Snohomish County prosecutors plan today to seek nearly two decades in prison for a young Darrington man who attempted in April to strangle a Marysville girl in her home.

Jeffrey Todd White’s crimes are "off the end of the depravity scale" and deserve the maximum punishment allowed under state sentencing guidelines, deputy prosecutor Mark Roe said in court papers filed Wednesday.

White, 20, earlier this year pleaded guilty to one count of attempted second-degree murder and one count of first-degree burglary in connection with the attack on the girl, 14.

The girl told police she awoke to find White in her room and then was choked unconscious. The attack ended only after her brother, 17, heard thumping noises coming from her room, went to investigate and fought with the assailant.

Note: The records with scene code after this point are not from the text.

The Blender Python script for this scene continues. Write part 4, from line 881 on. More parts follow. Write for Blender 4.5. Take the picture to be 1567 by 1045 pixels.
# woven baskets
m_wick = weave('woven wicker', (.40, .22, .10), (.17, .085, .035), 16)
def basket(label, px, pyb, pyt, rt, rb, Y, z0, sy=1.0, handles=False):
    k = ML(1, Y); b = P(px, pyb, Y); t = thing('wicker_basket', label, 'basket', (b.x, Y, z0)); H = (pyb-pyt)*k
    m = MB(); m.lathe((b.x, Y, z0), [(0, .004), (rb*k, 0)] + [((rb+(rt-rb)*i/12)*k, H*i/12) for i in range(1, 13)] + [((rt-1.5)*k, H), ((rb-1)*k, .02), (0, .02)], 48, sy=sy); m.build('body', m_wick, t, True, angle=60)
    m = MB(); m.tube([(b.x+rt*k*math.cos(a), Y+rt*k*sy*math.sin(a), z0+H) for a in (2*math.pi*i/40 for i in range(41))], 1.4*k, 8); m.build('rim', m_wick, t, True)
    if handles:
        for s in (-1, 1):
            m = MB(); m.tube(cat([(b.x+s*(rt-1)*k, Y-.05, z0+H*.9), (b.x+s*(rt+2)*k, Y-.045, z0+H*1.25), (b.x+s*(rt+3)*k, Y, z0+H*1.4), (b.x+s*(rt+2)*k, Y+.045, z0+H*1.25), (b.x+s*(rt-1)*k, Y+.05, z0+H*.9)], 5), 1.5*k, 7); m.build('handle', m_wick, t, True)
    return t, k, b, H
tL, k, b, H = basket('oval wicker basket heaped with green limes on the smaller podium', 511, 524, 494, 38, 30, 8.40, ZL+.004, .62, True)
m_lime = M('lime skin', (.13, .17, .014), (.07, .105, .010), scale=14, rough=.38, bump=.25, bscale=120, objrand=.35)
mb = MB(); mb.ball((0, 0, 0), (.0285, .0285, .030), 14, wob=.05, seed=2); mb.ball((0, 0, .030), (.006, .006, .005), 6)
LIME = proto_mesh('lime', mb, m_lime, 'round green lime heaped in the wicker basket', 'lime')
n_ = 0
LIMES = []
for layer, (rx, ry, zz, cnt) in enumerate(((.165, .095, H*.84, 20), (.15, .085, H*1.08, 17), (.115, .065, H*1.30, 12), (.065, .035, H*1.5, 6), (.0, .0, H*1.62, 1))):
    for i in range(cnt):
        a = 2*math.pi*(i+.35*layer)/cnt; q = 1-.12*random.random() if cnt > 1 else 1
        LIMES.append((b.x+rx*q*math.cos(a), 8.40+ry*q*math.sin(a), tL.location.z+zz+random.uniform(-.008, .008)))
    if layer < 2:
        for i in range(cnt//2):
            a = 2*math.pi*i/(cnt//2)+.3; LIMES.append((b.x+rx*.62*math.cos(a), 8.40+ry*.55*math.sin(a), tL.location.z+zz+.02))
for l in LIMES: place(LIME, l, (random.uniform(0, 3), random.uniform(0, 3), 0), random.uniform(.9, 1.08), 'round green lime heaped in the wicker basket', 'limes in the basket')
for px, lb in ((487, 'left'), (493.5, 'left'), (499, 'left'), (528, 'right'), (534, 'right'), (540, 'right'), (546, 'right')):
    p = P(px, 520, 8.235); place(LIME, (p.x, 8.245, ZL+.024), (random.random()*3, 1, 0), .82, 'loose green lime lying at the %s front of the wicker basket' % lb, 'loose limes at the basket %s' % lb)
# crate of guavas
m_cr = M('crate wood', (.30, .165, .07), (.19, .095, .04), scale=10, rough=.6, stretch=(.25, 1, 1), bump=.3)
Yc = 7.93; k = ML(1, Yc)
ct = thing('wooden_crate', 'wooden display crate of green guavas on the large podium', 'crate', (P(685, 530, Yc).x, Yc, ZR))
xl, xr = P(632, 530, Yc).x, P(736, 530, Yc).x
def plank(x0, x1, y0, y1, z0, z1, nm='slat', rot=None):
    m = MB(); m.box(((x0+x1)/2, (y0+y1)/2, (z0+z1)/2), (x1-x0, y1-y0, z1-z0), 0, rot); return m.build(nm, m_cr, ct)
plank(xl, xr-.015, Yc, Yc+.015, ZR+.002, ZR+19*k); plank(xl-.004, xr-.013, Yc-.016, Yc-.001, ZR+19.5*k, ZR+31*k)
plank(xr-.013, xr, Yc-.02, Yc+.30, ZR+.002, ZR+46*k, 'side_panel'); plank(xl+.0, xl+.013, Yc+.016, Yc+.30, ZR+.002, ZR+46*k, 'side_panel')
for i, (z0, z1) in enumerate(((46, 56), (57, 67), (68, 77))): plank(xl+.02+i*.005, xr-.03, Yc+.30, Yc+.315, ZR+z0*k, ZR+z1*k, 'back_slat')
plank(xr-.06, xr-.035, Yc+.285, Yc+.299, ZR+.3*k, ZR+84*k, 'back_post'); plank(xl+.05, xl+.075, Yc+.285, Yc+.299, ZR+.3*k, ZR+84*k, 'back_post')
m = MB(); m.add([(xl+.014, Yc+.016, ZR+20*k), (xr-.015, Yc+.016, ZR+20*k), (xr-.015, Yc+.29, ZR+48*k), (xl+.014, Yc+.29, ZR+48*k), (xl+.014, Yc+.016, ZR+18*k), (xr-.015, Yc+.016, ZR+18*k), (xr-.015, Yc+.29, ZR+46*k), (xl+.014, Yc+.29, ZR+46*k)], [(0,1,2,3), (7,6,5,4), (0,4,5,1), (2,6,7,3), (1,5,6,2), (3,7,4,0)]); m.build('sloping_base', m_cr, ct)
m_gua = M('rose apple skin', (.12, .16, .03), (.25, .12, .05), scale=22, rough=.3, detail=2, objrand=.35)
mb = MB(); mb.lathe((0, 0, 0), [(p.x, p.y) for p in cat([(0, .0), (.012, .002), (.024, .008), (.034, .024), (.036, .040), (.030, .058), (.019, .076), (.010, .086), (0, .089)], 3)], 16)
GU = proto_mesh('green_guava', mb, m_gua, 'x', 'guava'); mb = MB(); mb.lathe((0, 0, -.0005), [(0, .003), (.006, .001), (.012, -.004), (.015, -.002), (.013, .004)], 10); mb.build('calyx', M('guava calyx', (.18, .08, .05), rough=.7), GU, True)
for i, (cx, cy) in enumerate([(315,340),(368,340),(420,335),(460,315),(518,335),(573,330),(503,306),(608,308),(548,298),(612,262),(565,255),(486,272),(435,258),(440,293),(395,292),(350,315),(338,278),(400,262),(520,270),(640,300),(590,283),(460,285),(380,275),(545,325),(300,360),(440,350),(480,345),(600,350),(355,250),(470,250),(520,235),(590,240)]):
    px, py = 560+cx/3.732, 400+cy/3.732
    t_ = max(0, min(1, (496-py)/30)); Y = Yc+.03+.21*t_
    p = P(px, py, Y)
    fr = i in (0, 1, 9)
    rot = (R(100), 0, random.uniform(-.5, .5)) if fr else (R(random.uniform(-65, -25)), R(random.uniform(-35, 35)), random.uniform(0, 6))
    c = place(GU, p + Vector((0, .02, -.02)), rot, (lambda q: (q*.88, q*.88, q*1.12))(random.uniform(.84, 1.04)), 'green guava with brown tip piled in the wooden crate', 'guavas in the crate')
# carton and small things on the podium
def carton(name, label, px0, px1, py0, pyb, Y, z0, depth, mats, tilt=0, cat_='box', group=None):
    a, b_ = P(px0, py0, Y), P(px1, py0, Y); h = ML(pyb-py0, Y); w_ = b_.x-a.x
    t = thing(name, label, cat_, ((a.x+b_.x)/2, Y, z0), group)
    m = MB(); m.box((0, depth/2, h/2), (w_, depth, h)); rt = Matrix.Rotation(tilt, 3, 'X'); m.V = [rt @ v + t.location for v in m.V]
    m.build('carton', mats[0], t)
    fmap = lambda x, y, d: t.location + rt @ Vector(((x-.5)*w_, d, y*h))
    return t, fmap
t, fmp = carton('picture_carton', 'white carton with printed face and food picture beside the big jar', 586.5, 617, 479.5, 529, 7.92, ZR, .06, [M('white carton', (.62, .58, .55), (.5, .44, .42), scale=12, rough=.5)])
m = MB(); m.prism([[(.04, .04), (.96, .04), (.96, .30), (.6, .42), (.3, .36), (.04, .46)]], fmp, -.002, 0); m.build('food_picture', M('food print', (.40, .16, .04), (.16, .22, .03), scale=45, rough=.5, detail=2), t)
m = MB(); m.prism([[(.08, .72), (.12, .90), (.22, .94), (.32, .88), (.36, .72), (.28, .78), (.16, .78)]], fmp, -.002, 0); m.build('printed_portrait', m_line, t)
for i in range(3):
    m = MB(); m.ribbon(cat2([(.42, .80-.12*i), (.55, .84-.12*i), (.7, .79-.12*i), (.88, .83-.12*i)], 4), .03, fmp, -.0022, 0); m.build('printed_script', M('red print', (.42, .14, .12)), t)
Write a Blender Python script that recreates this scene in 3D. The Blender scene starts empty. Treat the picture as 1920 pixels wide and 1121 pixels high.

White finally ran away after the girl’s father fired a warning shot from his handgun.

White has five felony convictions, including assault, robbery and burglary, both as an adult and a juvenile.

He invaded his victims’ home and "forever obliterated" their sense of security, Roe wrote.

"It’s bad to try to kill someone for any reason. It’s worse to try to kill someone for virtually no reason. It’s even worse than that to try to kill a child, no matter where you try it. It’s worse yet to try to kill her in her own home, bedroom and bed. It’s worse still when you broke into her house in the first place to steal, rape or God knows what else," the prosecutor added.

Under the plea, White openly admitted to burglary and choking the girl. At the same time, he entered a so-called Alford plea to the attempted murder charge, maintaining he does not believe he committed the offense but conceding he would probably have been convicted at trial. An Alford plea has the same effect as a guilty plea.

White’s public defender, Neal Friedman, earlier said his client entered the pleas in part to avoid a longer sentence of 25 years behind bars if, as was possible, a jury had found him guilty of the more serious offense of attempted first-degree murder.

He’s filed court papers questioning whether all of White’s prior convictions should be factored into his sentence.

Prosecutors maintain White’s criminal history mandates a prison term of somewhere between 13 years to a few months shy of 20 years behind bars.

Sentencing is scheduled this afternoon before Superior Court Judge Richard Thorpe.